→ **Rows from a dataset**:
* * *

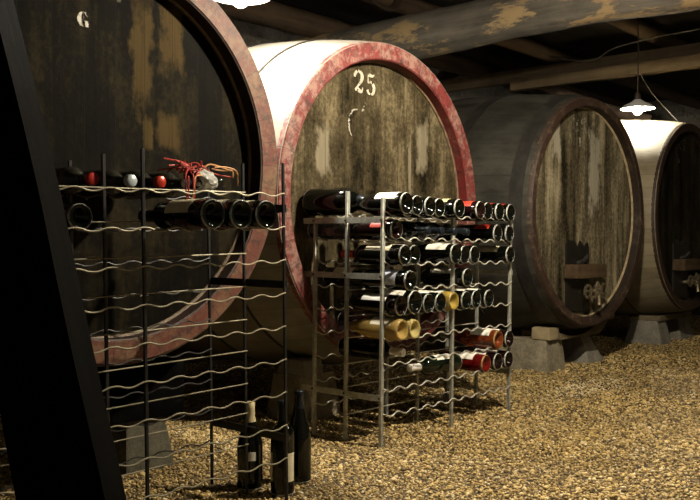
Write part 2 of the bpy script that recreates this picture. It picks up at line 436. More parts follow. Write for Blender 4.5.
G7 = [[(.08, .8, .1), (.12, .95, .16), (.4, .96, .18), (.85, .95, .14)], [(.8, .88, .1), (.55, .5, .18), (.42, .03, .24)]]
GG = [('poly', [(.55, 1), (.25, .95), (.05, .7), (0, .5), (.05, .3), (.25, .05), (.5, 0), (.44, .08), (.37, .25), (.35, .5), (.37, .75), (.45, .93)]),
      ('poly', [(.6, 1), (.8, .95), (.92, .8), (.86, .68), (.72, .8), (.62, .9)]), ('poly', [(.58, .42), (1, .42), (.94, .35), (.94, .02), (.66, .02), (.66, .35)])]

def barrel(center, R, rotz, label, key, t, depth, bulge, L, hoops, hoopw, hoopm, rim, edge, marks=None, hatch=False):
    u, v, z = center
    root = thing('wine_barrel', (u, v, z), label, 'barrel', (0, 0, rotz), 'big wine barrels lying in a row')
    Rad = lambda y: R + bulge * (1 - ((y - L / 2) / (L / 2)) ** 2)
    bm = bmesh.new()
    prof = [(Rad(i * L / 24 if i else .003) - (0 if i else .003), i * L / 24 if i else 0.0) for i in range(25)]
    inner = [(R - t, L), (R - t, L - depth), (0, L - depth)]
    lathe(bm, [(R - .03, .001)] + prof + inner, 96, 'Y')
    link('staves', mesh('staves', bm, MT['body_' + key]), root)
    bm = bmesh.new()          # front end of the staves
    lathe(bm, [(R - t + .006, -.002), (R - .008, -.004), (R + .001, .006), (R + .004, .035), (R - t * .6, .04), (R - t * .8, .03), (R - t + .001, .006)], 120, 'Y', True)
    link('rim', mesh('rim', bm, rim), root)
    bm = bmesh.new()
    lathe(bm, [(R - t, .003), (R - t, depth + .03), (R - t + .02, depth + .03), (R - t + .02, .01), (R - t + .004, .001)], 120, 'Y', True)
    link('inner_rim', mesh('inner_rim', bm, MT['rimin_' + key]), root)
    bm = bmesh.new()
    ri = R - t
    lathe(bm, [(ri - .007, depth - .006), (ri + .001, depth - .012), (ri + .001, depth + .004), (ri - .007, depth + .004)], 120, 'Y', True)
    link('inner_edge', mesh('inner_edge', bm, edge), root)
    bm = bmesh.new(); lathe(bm, [(0, depth), (ri + .004, depth), (ri + .004, depth + .04), (0, depth + .04)], 96, 'Y')
    hd = link('head', mesh('head', bm, MT['head_' + key]), root)
    for y in hoops:
        bm = bmesh.new(); a, c = y, y + hoopw
        lathe(bm, [(Rad(a) - .002, a), (Rad(a) + .0045, a + .001), (Rad(c) + .0045, c - .001), (Rad(c) - .002, c)], 96, 'Y', True)
        link('hoop', mesh('hoop', bm, hoopm), root)
    for ln, sx, sz, ox, oz, mm in (marks or []):
        bm = bmesh.new(); polys = strokes(bm, ln, sx, sz, ox, oz, depth - .0012)
        if bm.faces: bmesh.ops.solidify(bm, geom=bm.faces[:], thickness=.0008)
        for pl in polys: prism(bm, pl, sx, sz, ox, oz, depth - .0012)
        link('painted_mark', mesh('painted_mark', bm, mm, False), root)
    if hatch:
        # low manhole door: dark board with arched top, a thick bar across it, a tap below
        bm = bmesh.new()
        pts = [(-.13, -.60), (.13, -.60), (.13, -.22), (.12, -.18), (.07, -.205), (.03, -.17), (0, -.215), (-.04, -.17), (-.10, -.165), (-.13, -.2)]
        pts = [(x - .09, zz) for x, zz in pts]
        pts = [(x, max(zz, -math.sqrt((ri - .01) ** 2 - x * x))) for x, zz in pts]
        A = [bm.verts.new((x, depth - .012, zz)) for x, zz in pts]; B = [bm.verts.new((x, depth + .005, zz)) for x, zz in pts]
        bm.faces.new(A); bm.faces.new(B[::-1])
        for i in range(len(pts)):
            j = (i + 1) % len(pts); bm.faces.new((A[i], B[i], B[j], A[j]))
        ht = link('hatch', mesh('hatch', bm, MT['hatch'], False), root)
        bm = bmesh.new(); box(bm, -.255, .085, -.05, depth - .012, -.385, -.305); bevel(bm, .008)
        subdivide_rough(bm, 2, .004, 20, 2)
        link('crossbar', mesh('crossbar', bm, MT['crossbar']), ht)
        bm = bmesh.new(); tube(bm, [(-.09, depth - .01, -.30), (-.09, .0, -.285), (-.09, -.02, -.25)], [.016, .016, .012], 10)
        link('screw', mesh('screw', bm, MT['iron']), ht)
        bm = bmesh.new()
        tube(bm, [(.03, depth, -.475), (.03, -.06, -.475)], .017, 12)
        tube(bm, [(.03, -.05, -.475), (.03, -.055, -.52), (.03, -.057, -.545)], [.013, .012, .014], 10)
        tube(bm, [(.03, -.03, -.475), (.03, -.03, -.43)], .008, 10)
        bmesh.ops.translate(bm, verts=bm.verts, vec=(-.05, 0, 0))
        tp = link('tap', mesh('tap', bm, MT['brass']), root)
        bm = bmesh.new()
        for cx, cz, rr in ((-.075, -.462, .036), (.03, -.455, .024), (.115, -.458, .034)):
            for k in range(14):
                a0, a1 = 2 * PI * k / 14, 2 * PI * (k + 1) / 14
                tube(bm, [(cx + rr * math.cos(a0), -.04, cz + rr * math.sin(a0)), (cx + rr * math.cos(a1), -.04, cz + rr * math.sin(a1))], .009, 6)
        for cx, a in ((-.02, .5), (.0, 1.1), (.03, 1.57), (.06, 2.0), (.08, 2.6), (.0, -1.2), (.06, -1.9)):
            tube(bm, [(cx, -.04, -.455), (cx + .05 * math.cos(a), -.045, -.455 + .05 * math.sin(a))], [.010, .005], 6)
        tube(bm, [(-.05, -.04, -.46), (.09, -.04, -.457)], .009, 8)
        bmesh.ops.translate(bm, verts=bm.verts, vec=(-.05, 0, 0))
        link('wing_nut', mesh('wing_nut', bm, MT['brass']), tp)
    return root

n_ = MT['num']
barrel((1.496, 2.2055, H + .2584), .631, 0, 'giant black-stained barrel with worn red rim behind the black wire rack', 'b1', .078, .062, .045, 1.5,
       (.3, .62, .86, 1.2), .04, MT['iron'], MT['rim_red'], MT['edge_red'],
       [(GG, .040, .044, -.120, .366, MT['num_dim']), ([[(.5, 0, .6), (.5, 1, .6)]], .02, .04, .012, .462, MT['num_dim'])])
barrel((2.9417, 2.3521, H + .1724), .68, .003, 'pale-bodied barrel with red rim and white number 25 behind the grey rack', 'b2', .075, .06, .085, 1.65,
       (.27, .58, .95, 1.3), .012, MT['hatch'], MT['rim_red2'], MT['edge_red'],
       [(G2, .068, .088, -.170, .462, n_), (G5, .062, .088, -.088, .458, n_),
        ([[(.9, 1, .05), (.4, .92, .1), (.1, .55, .14), (.15, .2, .1), (.35, 0, .05)]], .07, .115, -.21, .27, MT['num_dim']),
        ([[(.2, 0, .12), (.5, .6, .2), (.8, 1, .1)], [(.3, .6, .2), (.6, .3, .2)]], .04, .05, -.13, .37, MT['num_faint'])])
barrel((4.7905, 2.3001, H + .1714), .674, -.0427, 'charcoal barrel with brown rim, low crossbar and tap beyond the grey rack', 'b3', .055, .055, .08, 1.6,
       (.05, .46, .80, 1.15), .075, MT['iron_grey'], MT['rim_brown'], MT['edge'],
       [(G2, .08, .085, -.14, .474, MT['num_faint']), (G6, .08, .085, -.045, .47, MT['num_faint']),
        ([[(.5, 0, .5), (.5, 1, .35)], [(.2, 1, .2), (.8, 1, .2)]], .035, .05, -.075, .385, MT['num_dim'])], True)
barrel((6.3971, 2.3004, H + .1783), .6799, 0, 'cream-bodied barrel with dark head under the far hanging lamp', 'b4', .06, .055, .08, 1.6,
       (.30, .66, 1.1), .010, MT['hatch'], MT['rim_dark'], MT['rim_dark'],
       [(G2, .075, .085, -.14, .49, MT['num_faint']), (G7, .075, .085, -.05, .48, MT['num_faint']), ([[(.5, 0, .6), (.5, 1, .5)]], .03, .055, -.125, .39, MT['num_dim'])], True)

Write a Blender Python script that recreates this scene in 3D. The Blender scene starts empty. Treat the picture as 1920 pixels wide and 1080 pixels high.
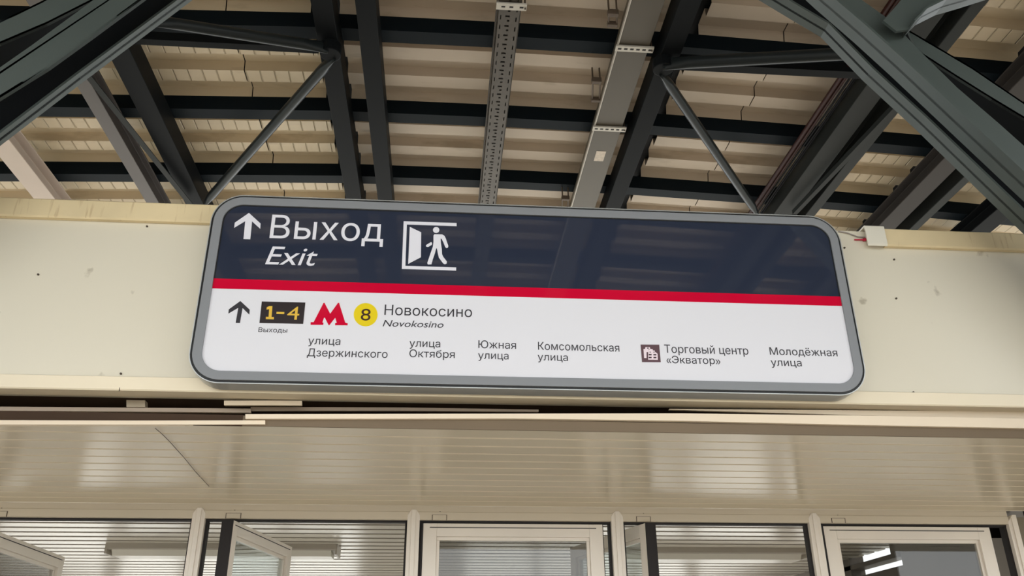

* * *

→ **Exercise brief**:
Reproduce the material above from its first line through the line containing "(.66, .02), (.66, .35)])]", both ends included, and skip every picture.

→ **Written response**:
Write part 2 of the bpy script that recreates this picture. It picks up at line 436. More parts follow. Write for Blender 4.5.
G7 = [[(.08, .8, .1), (.12, .95, .16), (.4, .96, .18), (.85, .95, .14)], [(.8, .88, .1), (.55, .5, .18), (.42, .03, .24)]]
GG = [('poly', [(.55, 1), (.25, .95), (.05, .7), (0, .5), (.05, .3), (.25, .05), (.5, 0), (.44, .08), (.37, .25), (.35, .5), (.37, .75), (.45, .93)]),
      ('poly', [(.6, 1), (.8, .95), (.92, .8), (.86, .68), (.72, .8), (.62, .9)]), ('poly', [(.58, .42), (1, .42), (.94, .35), (.94, .02), (.66, .02), (.66, .35)])]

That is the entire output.